Harun yıkık, Harun bitik. İnatla Dilara’nın peşinde. Kapalı telefonları inatla defalarca arıyor, kapılarda nöbet tutuyor. Sonunda Dilara’yı bir an görebildi, onda da peşinden Nana’ya kadar gitti. Hasta Nana’yı son anda hastaneye yetiştiren de Harun oldu. Ama asıl yıkımı hastane kapısında yaşadı. Dilara “Kocama dönüyorum,” dedi Harun’a. Önce bir kaç damla yaş..
Böylece bombanın fitilini ateşleyecek kibriti yakmak Dilara’ya kısmet oldu.
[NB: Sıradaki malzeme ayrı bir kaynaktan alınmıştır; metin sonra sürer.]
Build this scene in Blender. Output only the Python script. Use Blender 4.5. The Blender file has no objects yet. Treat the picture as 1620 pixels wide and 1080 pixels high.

Cihan’ın silahı, kendisine doğrultulmak üzere bu bölümde yola çıktı. Harun’un gözü hiçbir şey görmüyor ama bu sanırım biraz fazla. Dilara her şeyi affeder ama bir katille yeniden bir araya gelmeyi kendine yediremez. Üstelik her şeye rağmen kendisi böyle bir şey yapmamış, çocuğunu herkesi karşısına almak pahasına doğurmaya karar vermişken.
Son sahnede Dilara Gülseren’in kapısını çaldı. Birkaç bölümdür Cihan’a çok yakın ve pişman acaba Gülseren’i yine sarsacak mı derken, fragman geldi ve Dilara gideceğini; kızları ona emanet ettiğini söylüyor.
Dediğim gibi, Paramparça standartlarına göre sakin bir bölümdü ama önümüzdeki hafta kopacak fırtına için tüm denklemler kuruldu. Oldukça duygusal bir bölüm izleyeceğiz sanırım önümüzdeki hafta. Eski Yeşilçam’a inat 2016 İstanbul’undan zamanın ruhuna bir selam çakan zengin çocukla fakir kızın hazin sonuna az kaldı. Mendilleri şimdiden hazırlayalım, bu hikaye bizi yıllardır hep ağlatır.